My big obsession on this trip to England was to get out to Bletchley Park. I have a major character who worked there during World War II, and it's gradually built into something of an obsession for me. It's not one of the standard tourist visits, but I poked around websites and loaded the family on the tube at rush hour, from there to get on a train up to Bletchley.
Dad and Grandpa on the train.
Mark, me, and Grandma on the train.
The countryside was pretty relaxing after rush hour on the tube.
The foot path from the train station to the Park itself was a bit rustic, and we had a flashback to the time the bus driver left us in apparently the middle of nowhere, with assurances that it was, in fact, that road to Gardemoen Airport Hotel.
Currants!
Grandma sets the pace.
The guided tour started at the mansion, which was exactly the monstrosity it was supposed to be. Everything was just as it was supposed to be. I spent the day wallowing.
The mansion's ballroom. If you're in the area, they do weddings and other events. Think of that! the geekly glory of being married at Bletchley Park. Well, I think it would have been glorious.
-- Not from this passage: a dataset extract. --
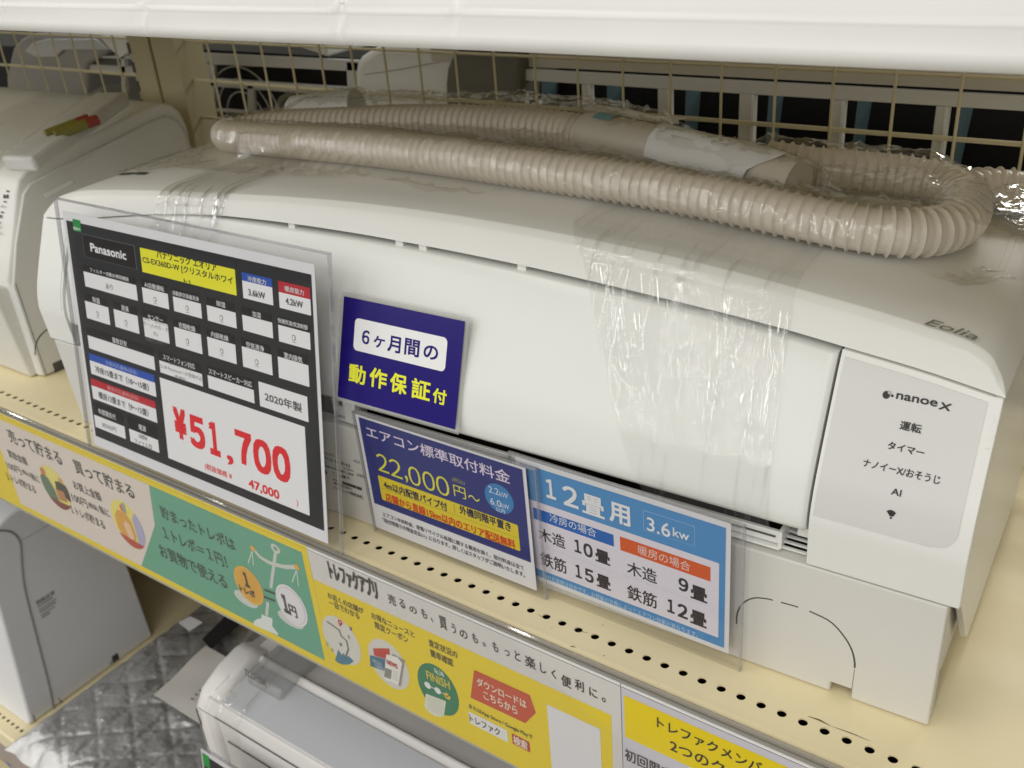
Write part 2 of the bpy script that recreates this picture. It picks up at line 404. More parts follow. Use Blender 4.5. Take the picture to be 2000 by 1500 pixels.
un = MB(); un.box(XL, XR, 0.405, 0.83, zb + 0.006, zb + 0.03); un.build("underside_panel", CREAM_D, us)
sp = MB(); sp.box(XL, XR, 0.42, 0.83, zb + 0.0535, zb + 0.0565); sp.build("shelf_plate", CREAM, us)

# wire mesh back panels and the slotted post between them
def mesh_panel(xa, xb, label, first):
    t = thing("wire_mesh_panel", (0.5 * (xa + xb), YM, DZ), label, "mesh panel", "cream wire mesh panels at the back of the shelf")
    v = MB(); x = first
    while x < xb:
        if x > xa: v.tube([(x, YM, DZ - 0.01), (x, YM, CZ - 0.03)], 0.0014, 6)
        x += 0.0504
    v.build("vertical_wires", WIRE, t, smooth=60)
    h = MB()
    for k, z in enumerate([-0.1716 - 0.0493 * i for i in range(6)]):
        h.tube([(xa, YM + 0.003, CZ + z), (xb, YM + 0.003, CZ + z)], 0.0016 if k == 0 else 0.0021, 6)
    h.build("horizontal_wires", WIRE, t, smooth=60)
x_first = at(1407, 237.5, 'y', YM)[0]
mesh_panel(-1.128, XR, "long cream wire mesh panel behind the hose bag, right of the post", x_first - 0.0504 * 14)
mesh_panel(XL, -1.232, "short cream wire mesh panel behind the white unit on the left, left of the post", x_first - 0.0504 * 40)
po = thing("shelf_post", (-1.177, YM, DZ), "cream slotted steel shelf post between the two mesh panels", "post")
pm = MB(); pm.box(-1.2255, -1.1795, YM - 0.018, YM + 0.03, 0.02, CZ + 0.05); pm.box(-1.1770, -1.1290, YM - 0.016, YM + 0.03, 0.02, CZ + 0.05)
pm.build("post_face", mat("cream_post_paint", rgb(206, 195, 158, 0.8), 0.5, 0.3, var=0.05), po, bevel=0.002)
sl = MB()
for k in range(40):
    z = DZ + 0.02 + k * 0.0125 * 2
    if z < CZ: sl.box(-1.2262, -1.2200, YM - 0.0186, YM - 0.0178, z, z + 0.014)
    if z < CZ: sl.box(-1.2100, -1.2060, YM - 0.0186, YM - 0.0178, z, z + 0.014) if False else None
sl.build("slots", SEAM, po)

# perforated back panel of the lower bay
bp = MB(); bp.box(XL, XR, YM + 0.002, YM + 0.010, 0.02, DZ - 0.036)
bpo = single(bp, "back_panel", mat("brown_back_panel", (0.20, 0.155, 0.085, 1), 0.55, 0.3, var=0.06), (0, YM, 0.02), "dark tan back panel with a row of small holes, behind the silver bag", "back panel")
hb = MB()
p0 = at(248, 1106, 'y', YM); n_ = 26
for i in range(-12, 60):
    x = p0[0] + 0.0125 * 0.95 * i
    hb.prism([(x + 0.0030 * math.cos(a), YM + 0.0016, p0[2] + 0.0030 * math.sin(a)) for a in np.linspace(0, 2 * math.pi, 10, endpoint=False)], (0, 0.0002, 0))
hb.build("punched_holes", BLACK, bpo, smooth=0)

# added dark backdrop, hides the grey world light behind the mesh
bw = MB(); bw.box(-4.5, 2.5, 1.62, 1.66, 0.0, 2.2)
tag(bw.build("dark_backdrop", mat("backdrop_dark_grey", (0.10, 0.10, 0.09, 1), 0.8, 0.1)), "added dark backdrop far behind the mesh", None, kind="structure")

# ================================================================ MAIN AIR CONDITIONER (lying on its back)
B0 = np.array([-0.0643, 0.4516, DZ])
UA = np.array([0.7976, 0.0276, 0]); UA /= np.linalg.norm(UA); UB = np.array([-UA[1], UA[0], 0.0]); UZ = np.array([0, 0, 1.0])
pz = [0, .09, .1, .115, .123, .13, .145, .158, .171, .187, .203, .215, .24, .265]; pb = [0, -.003, -.0036, -.0045, -.0050, -.0042, -.0002, .0052, .011, .0185, .026, .0325, .045, .058]
PROF = hermite(pz, pb)
def Pt(s, z, off=0.0): return B0 - UA * s + UB * (PROF(z) - off) + UZ * z          # front surface
def Pb(s, b, z): return B0 - UA * s + UB * b + UZ * z
ZT = hermite([-.006, -.0045, -.0021, .0045, .0138, .0292, .083, .188, .2984, .37, .43, .5, .5928, .66, .723, .7554, .7733, .7878, .7976, .8015, .803],
             [.2060, .2095, .2134, .2215, .2258, .2288, .2356, .2448, .2494, .2503, .2496, .2470, .2413, .2369, .2316, .2282, .2243, .2200, .2130, .2080, .2040])
GZ = hermite([-.006, .035, .0726, .119, .2, .293, .379, .43, .477, .56, .632, .70, .749, .7945, .803],
             [.2055, .211, .2147, .2191, .2240, .2283, .2303, .2308, .2305, .2282, .2225, .2140, .2072, .2036, .2034])
ac = thing("air_conditioner", Pb(0.4, 0.12, 0), "large white air conditioner lying on its back, filling the middle of the shelf", "air conditioner", "air conditioners on the shelves")

def shellgrid(mb, fn, us, vs, depth):
    """front grid fn(u,v) plus return walls going depth back (along UB)"""
    F = [[np.asarray(fn(u, v)) for u in us] for v in vs]; mb.quadgrid(F)
    edge = [F[0][j] for j in range(len(us))] + [F[i][-1] for i in range(1, len(vs))] + [F[-1][j] for j in range(len(us) - 2, -1, -1)] + [F[i][0] for i in range(len(vs) - 2, -1, -1)]
    mb.quadgrid([edge, [e + UB * depth for e in edge]])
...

One of the ceilings inside the mansion.
Bicyclists arrived along this road with copies of the intercepts every day during the War. It was also the only part of the Park that was ever bombed, and that apparently accidentally. They kept talking about how Bletchley Park was Britain's best-kept secret. It seems to remain so. You, Brits and people visiting Britain! Go see it! It's privately supported, so if we don't support it, it'll go away.
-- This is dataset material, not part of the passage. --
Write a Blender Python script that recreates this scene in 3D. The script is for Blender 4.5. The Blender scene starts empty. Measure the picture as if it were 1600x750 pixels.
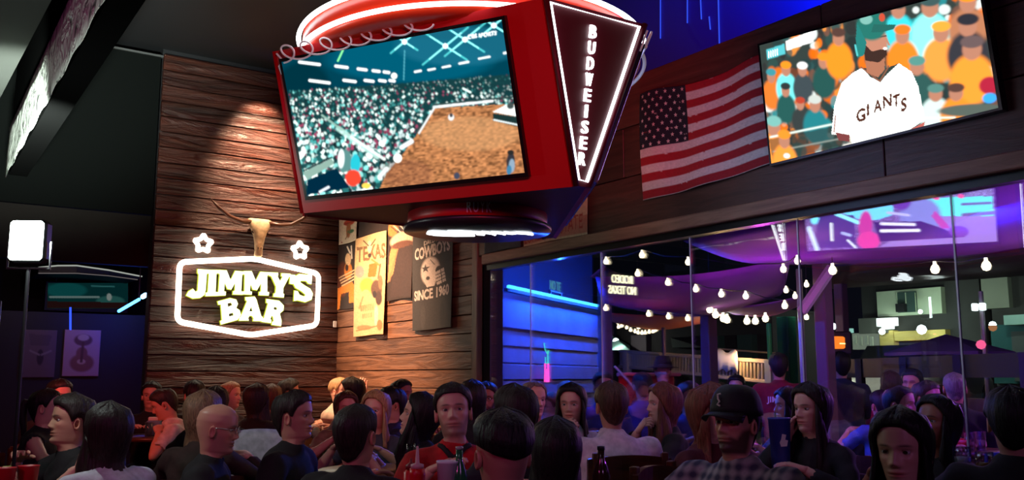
import bpy, math, random
import numpy as np
from mathutils import Vector, Matrix
random.seed(7)
RNG = np.random.default_rng(11)
SC = bpy.context.scene
COL = SC.collection
R = math.radians

# ------------------------------------------------------------------ camera, world, lights, exposure
cd = bpy.data.cameras.new('camera'); cam = bpy.data.objects.new('camera', cd); COL.objects.link(cam)
cd.sensor_width = 36.0; cd.lens = 1466.0 / 1600.0 * 36.0; cd.clip_start = 0.05; cd.clip_end = 300
cam.location = (0, 0, 1.38)
cam.rotation_euler = (R(90) + math.atan(215 / 1466.0), 0, -R(34.8))
SC.camera = cam
w = bpy.data.worlds.new('night'); SC.world = w; w.use_nodes = True
w.node_tree.nodes['Background'].inputs[0].default_value = (0.006, 0.007, 0.014, 1)
w.node_tree.nodes['Background'].inputs[1].default_value = 0.5
SC.view_settings.view_transform = 'Standard'; SC.view_settings.look = 'None'
SC.view_settings.gamma = 1.0; SC.view_settings.use_curve_mapping = False
SC.view_settings.exposure = 0.0

def spot(name, loc, target, color, energy, size=50, blend=0.8, radius=0.1):
    l = bpy.data.lights.new(name, 'SPOT'); l.energy = energy; l.color = color
    l.spot_size = R(size); l.spot_blend = blend; l.shadow_soft_size = radius
    o = bpy.data.objects.new(name, l); COL.objects.link(o); o.location = loc
    o.rotation_euler = (Vector(target) - Vector(loc)).to_track_quat('-Z', 'Y').to_euler(); return o
def area(name, loc, target, color, energy, sx, sy=None):
    l = bpy.data.lights.new(name, 'AREA'); l.energy = energy; l.color = color
    l.shape = 'RECTANGLE'; l.size = sx; l.size_y = sy or sx
    o = bpy.data.objects.new(name, l); COL.objects.link(o); o.location = loc
    o.rotation_euler = (Vector(target) - Vector(loc)).to_track_quat('-Z', 'Y').to_euler(); return o
def point(name, loc, color, energy, radius=0.1):
    l = bpy.data.lights.new(name, 'POINT'); l.energy = energy; l.color = color; l.shadow_soft_size = 0.0
    o = bpy.data.objects.new(name, l); COL.objects.link(o); o.location = loc; return o
# warm wall washers near the ceiling
spot('wall_washer', (3.42, 9.12, 4.74), (3.40, 9.71, 3.72), (1.0, .66, .42), 1000, 54, 1.0, .05)
spot('poster_washer', (2.7, 8.3, 3.7), (4.4, 8.5, 1.85), (1.0, .60, .36), 1250, 62, 1.0, .1)
# stage colour from behind the camera
spot('magenta_stage_light', (-2.6, 1.2, 3.0), (.6, 4.4, 1.2), (1.0, .10, .50), 95, 75, .8, .2)
spot('violet_stage_light', (1.0, -2.4, 3.1), (2.8, 4.2, 1.1), (.70, .28, .85), 62, 80, .8, .3)
spot('red_stage_light', (.6, .5, 2.9), (2.3, 3.9, 2.75), (1.0, .02, .04), 170, 40, .7, .15)
spot('neutral_house_light', (.2, 1.6, 3.15), (2.6, 5.2, 1.0), (.85, .72, .9), 24, 90, .9, .3)
spot('red_wash_light', (1.9, 3.2, 3.9), (4.4, 5.2, 3.15), (1.0, .04, .07), 120, 60, 1.0, .15)
spot('red_wall_light', (.9, 7.2, 1.9), (3.2, 9.71, .9), (1.0, .12, .08), 60, 100, 1.0, .2)
# blue lights
area('blue_cove_light', (4.75, 3.4, 3.62), (5.3, 3.4, 4.4), (.01, .03, 1.0), 170, .2, 5.0)
spot('blue_terrace_light', (4.9, 6.75, 2.2), (6.2, 4.0, 1.25), (.02, .10, 1.0), 330, 80, .8, .1)
point('kiosk_corner_glow', (5.35, 6.9, 2.25), (.02, .10, 1.0), 210)
point('blue_hall_light', (2.55, 11.7, 2.1), (.02, .08, 1.0), 8)
point('hall_poster_fill', (1.7, 11.5, 2.75), (1.0, .75, .72), 5)  # added fill to brighten the hall posters; no such lamp is seen
# terrace: violet wash on the sails, street floods
point('violet_sail_light', (6.5, 2.9, 1.65), (.42, .07, 1.0), 46)
point('violet_far_light', (8.2, 3.6, 1.6), (.55, .07, .9), 30)
point('magenta_sail_light', (6.3, 5.3, 1.85), (.75, .07, .75), 27)
point('magenta_far_light', (9.6, 8.6, 1.7), (1.0, .5, .22), 26)
point('low_wall_fill', (8.6, 3.4, 2.35), (1.0, .85, .55), 30)  # added fill that brightens the low terrace wall; its source is unseen
spot('street_flood', (16.0, 5.0, 5.0), (26.0, 3.0, 2.0), (.78, 1.0, .8), 2600, 100, .7, .3)
spot('kerb_flood', (12.0, 9.5, 3.2), (16.0, 12.5, .8), (.95, .95, .75), 420, 90, .8, .3)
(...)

Hut 4 is now the cafeteria.
Some of the early huts. Most of the big names (like Turing and Welchman) worked in these before moving on to the larger, later huts, and the still-larger, still-later buildings.
Our tour group. If you look closely, you can see not only some of my family members, but also a little old lady in blue, in a wheelchair. She worked at Bletchley Park during the War, and I got to talk to her about it after the tour was through.
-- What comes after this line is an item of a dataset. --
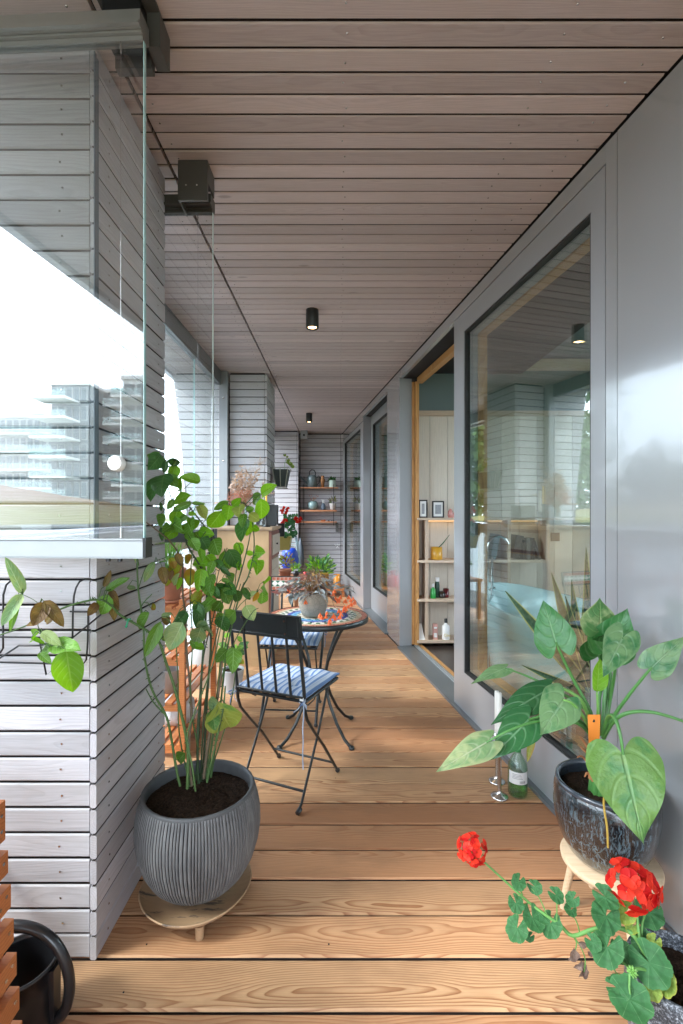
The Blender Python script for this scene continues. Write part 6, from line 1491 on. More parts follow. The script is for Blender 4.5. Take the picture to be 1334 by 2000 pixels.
for i in range(135):
    a = rg.uniform(0, 6.283); s = rg.uniform(.02, .17) * (1.15 if math.cos(a) < .2 else 1.0); h = .15 + rg.uniform(.02,.10) * (1.25 - s/.2) + .02
    b = bc + Vector((s*math.cos(a)*1.1, s*math.sin(a)*.75, h - .045)); L = rg.uniform(.032,.07); d = Vector((math.cos(a) + rg.uniform(-.9,.9), math.sin(a)*.8 + rg.uniform(-.8,.8), rg.uniform(-.8,.6))).normalized()
    if i < 60: m = MB(); m.tube([bc + Vector((.02*math.cos(a), .02*math.sin(a), .12)), bc + Vector((s*.5*math.cos(a), s*.4*math.sin(a), h + .01)), b], .0014, 4, cap=False); obj('stem', m, M['beg_stem'], bg_)
    leaf('leaf', b, b + d*L, L*rg.uniform(.28,.46), M['beg_red' if (math.cos(a) < -.5 and rg.random() < .45) else rg.choice(['beg_dark','beg_grey','beg_grey'])], bg_, (rg.uniform(-.3,.3),-.5,1), 'ovate', .35, .2, wave=.08, nu=4, nv=7)
def begflower(p, s, seed):
    r2 = random.Random(seed); m = MB()
    for k in range(4):
        a = k*1.571 + r2.uniform(-.3,.3); d = Vector((math.cos(a)*.45, math.sin(a)*.45, -1)).normalized(); e = p + d*s; u = d.orthogonal().normalized(); n_ = d.cross(u)
        u = (u*math.cos(a*1.3) + n_*math.sin(a*1.3))*s*.2; m.add([p, p + d*s*.35 - u, p + d*s*.75 - u*.9, e, p + d*s*.75 + u*.9, p + d*s*.35 + u], [(0,1,2,3,4,5)]); m.tube([p - d*.004, p], [.001,.003], 4, cap=False)
    obj('flower', m, M['beg_flower'], bg_)
def c3z(x, y): return (500 + x/6.064, 1120 + y/6.064)
for i, (x, y, z) in enumerate([(380,210,2.68),(400,240,2.66),(470,250,2.62),(485,270,2.62),(590,345,2.60),(930,215,2.6),(910,250,2.6),(1000,290,2.62),(985,320,2.6),(1060,330,2.62),(1090,400,2.6),(1120,330,2.63),(1150,310,2.64),(1175,350,2.64),(1160,360,2.62),(1050,410,2.58),(1070,430,2.58),(1040,440,2.58),(840,480,2.52),(830,520,2.52),(780,530,2.5),(880,560,2.5),(920,510,2.52),(870,590,2.5),(985,450,2.54),(1010,490,2.54),(990,520,2.54),(760,500,2.52),(945,300,2.6),(970,330,2.6),(1100,290,2.62),(1130,370,2.62),(940,540,2.52)]):
    begflower(P(*c3z(x, y - 25), z), rg.uniform(.020,.030), i)
for pts in ([(830,240,2.62),(900,200,2.6),(1000,230,2.61),(1090,300,2.62)], [(820,260,2.6),(930,300,2.6),(1030,350,2.6),(1050,400,2.58)], [(800,280,2.58),(850,380,2.54),(840,460,2.52)], [(850,230,2.62),(1000,180,2.62),(1130,150,2.64),(1160,200,2.64)], [(900,250,2.58),(920,380,2.55),(1000,450,2.54)], [(700,210,2.6),(580,300,2.6),(590,330,2.6)], [(600,200,2.64),(480,220,2.62),(470,240,2.62)], [(640,130,2.66),(700,60,2.66),(770,5,2.66)]):
    stem([(*c3z(x, y), z) for x, y, z in pts], .0018, .001, M['beg_stem'], bg_, n=5)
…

Memorial to the Polish cryptographers who in large part made the work at Bletchley possible. Anyone still attached to Dumb Polack jokes should go read Hugh Sebag-Montefiore's Enigma.
The lake. I know, it's just a pond, but it was all just as I'd pictured it. Swans and all.
Hut 6, Gordon Welchman's hut, as described in The Hut Six Story by the same. We had an elderly lady on our tour who had worked there during the War. She said she never had understood what they were doing, but she was very pleased at my interest.
Alan Turing's hut.
The rebuilt bombe at Bletchley.
The back plug-ins of same.
Colossus in the computing museum there.
An enigma machine.
Naval enigma machine.
Lorenz machine.
Mark with the wiring.
Can you tell how happy I am in this picture?
We could see these cottages on the road out, and they, too, were perfect, just as I'd imagined them.
We looked at the time on the train ride home and decided that as long as we had to take the tube somewhere, we might as well take it to Harrod's, have afternoon tea, and wander around Herrod's until after rush hour was over. This turned out to be an excellent decision. Hazelnut paste. Mmmmm.
Harrod's toy departments have good fun. Mark and Boba Fett. I tried to take one of my folks with the Lego statue of Hagrid the Giant, but it didn't come out.
Dad and the fossil. Parental age jokes omitted here.
Grandpa and King Tut. Grandparental age jokes omitted here.
Even the phone booths at Harrod's are pretty cool.
And the ceilings in the stairwells, too.